Expression evaluation in C

Question

Why does the following piece of C code print 12 12 12

int main(int argc, char const *argv[]) {
  int a = 2, *f1, *f2;
  f1 = f2 = &a;
  *f2 += *f2 += a += 2.5;
  printf("%i %i %i\n", a, *f1, *f2);
  return 0;
}

Answer 1

*f2 += *f2 += a += 2.5;

This line has Undefined Behavior because you change the value of *f2(i.e. a) more than once within the same expression without an intervening sequence point. UB means that your program may print "Hello World", it may crash, it may print 12 12 12 or 12 12 1029 or it may start eating your brains. Don't rely on undefined behavior.

To quote the C++ standard ( I know the question is tagged C, but I don't have a C standard by me and I know the same rule holds in C)
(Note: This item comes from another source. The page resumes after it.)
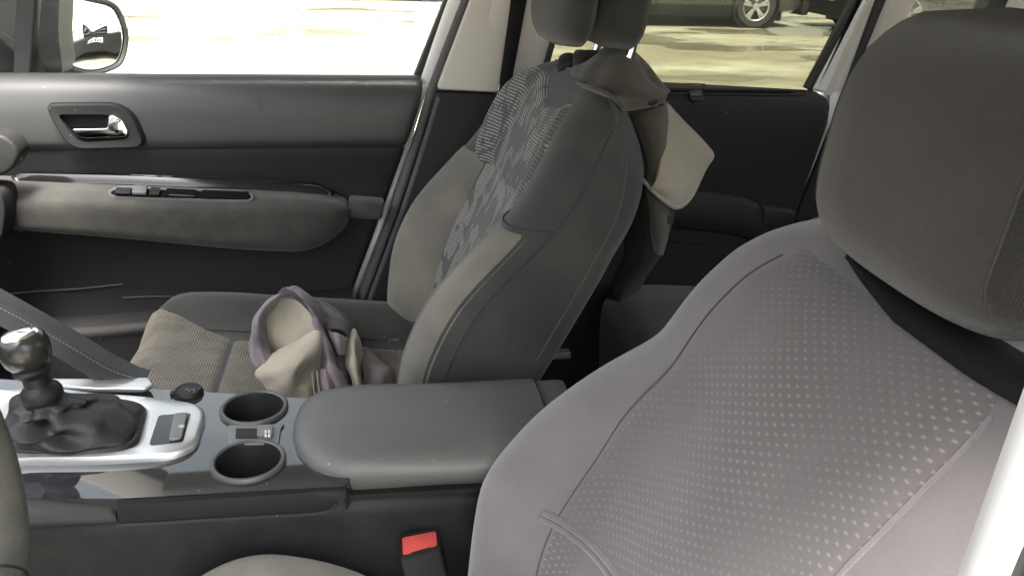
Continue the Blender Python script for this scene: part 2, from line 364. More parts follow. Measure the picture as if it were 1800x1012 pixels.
def spline(P, n, closed=False):
    """Catmull-Rom through points, n samples evenly by parameter"""
    P = np.asarray(P, float); k = len(P); out = []
    if not closed:
        Q = np.vstack([2 * P[0] - P[1], P, 2 * P[-1] - P[-2]])
        for t in np.linspace(0, k - 1 - 1e-9, n):
            i = int(t); f = t - i; a, b, c, d = Q[i], Q[i + 1], Q[i + 2], Q[i + 3]
            out.append(0.5 * (2 * b + (c - a) * f + (2 * a - 5 * b + 4 * c - d) * f * f + (3 * b - a - 3 * c + d) * f ** 3))
    else:
        for t in np.linspace(0, k, n, endpoint=False):
            i = int(t); f = t - i; a, b, c, d = (P[(i + q) % k] for q in (-1, 0, 1, 2))
            out.append(0.5 * (2 * b + (c - a) * f + (2 * a - 5 * b + 4 * c - d) * f * f + (3 * b - a - 3 * c + d) * f ** 3))
    return np.array(out)

def resample(P, n, closed=True):
    P = np.asarray(P, float); Q = np.vstack([P, P[:1]]) if closed else P
    s = np.concatenate([[0], np.cumsum(np.linalg.norm(np.diff(Q, axis=0), axis=1))])
    t = np.linspace(0, s[-1], n, endpoint=not closed)
    return np.stack([np.interp(t, s, Q[:, i]) for i in range(P.shape[1])], 1)

def roundpoly(P, rad, seg=5):
    """round the corners of a closed planar outline of 3-D points"""
    P = np.asarray(P, float); n = len(P); out = []
    for i in range(n):
        a, b, c = P[i - 1], P[i], P[(i + 1) % n]
        r = rad[i] if isinstance(rad, (list, tuple)) else rad
        u = a - b; v = c - b; lu, lv = np.linalg.norm(u), np.linalg.norm(v)
        r = min(r, lu * .49, lv * .49); p, q = b + u / lu * r, b + v / lv * r
        for t in np.linspace(0, 1, seg): out.append((1 - t) ** 2 * p + 2 * t * (1 - t) * b + t * t * q)
    return np.array(out)

def tube(name, P, rad, m, parent=None, seg=8, closed=False, flat=1.0, up=None):
    P = np.asarray(P, float); n = len(P); G = []
    rad = np.full(n, rad) if np.isscalar(rad) else np.asarray(rad)
    prev = None
    for i in range(n):
        t = P[(i + 1) % n] - P[i - 1] if closed else P[min(i + 1, n - 1)] - P[max(i - 1, 0)]
        t = t / (np.linalg.norm(t) + 1e-12)
        if prev is None:
            a = np.array(up if up is not None else ((0, 0, 1) if abs(t[2]) < .9 else (1, 0, 0)), float)
        else: a = prev
        a = a - t * (a @ t); a /= np.linalg.norm(a); prev = a; b = np.cross(t, a)
        G.append([P[i] + rad[i] * (math.cos(q) * a * flat + math.sin(q) * b) for q in np.linspace(0, 2 * math.pi, seg, endpoint=False)])
    return grid(name, G, m, parent, cu=True, cv=closed, capv=not closed, angle=50)

def stack(name, levels, m, parent=None, cap0=True, cap1=True, angle=35):
    """closed outlines of equal count, one above the other"""
    L = [np.asarray(l, float) for l in levels]; n = len(L[0]); V = np.vstack(L); F = []
    for i in range(len(L) - 1):
        for j in range(n):
            F.append((i * n + j, i * n + (j + 1) % n, (i + 1) * n + (j + 1) % n, (i + 1) * n + j))
    for c, i in ((cap0, 0), (cap1, len(L) - 1)):
        if c:
            V = np.vstack([V, L[i].mean(axis=0)]); k = len(V) - 1
            for j in range(n): F.append((i * n + j, i * n + (j + 1) % n, k))
    return pdata(name, V, F, m, parent, angle)

def slab(name, outline, off, m, parent=None, bevel=0.0, seg=3, angle=35):
    """prism: closed planar outline pushed along off, rounded rims"""
    A = np.asarray(outline, float); off = np.asarray(off, float); n = len(A)
    me = bpy.data.meshes.new(name); bm = bmesh.new()
    a = [bm.verts.new(p) for p in A]; b = [bm.verts.new(p + off) for p in A]
    bm.faces.new(a); bm.faces.new(b[::-1])
    for j in range(n): bm.faces.new((a[j], b[j], b[(j + 1) % n], a[(j + 1) % n]))
    bmesh.ops.recalc_face_normals(bm, faces=bm.faces)
    if bevel:
        rim = [e for e in bm.edges if len(e.link_faces) == 2 and any(len(f.verts) == n for f in e.link_faces)]
        bmesh.ops.bevel(bm, geom=rim, offset=bevel, segments=seg, affect='EDGES', profile=0.5, clamp_overlap=True)
    bm.to_mesh(me); bm.free(); me.shade_smooth(); me.set_sharp_from_angle(angle=R(angle))
    return keep(link(name, me, m, parent))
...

Except where noted, the order of evaluation of operands of individual operators and subexpressions of individual expressions, and the order in which side effects take place, is unspecified.53) Between the previous and next sequence point a scalar object shall have its stored value modified at most once by the evaluation of an expression. Furthermore, the prior value shall be accessed only to determine the value to be stored. The requirements of this paragraph shall be met for each allowable ordering of the subexpressions of a full expression; otherwise the behavior is undefined.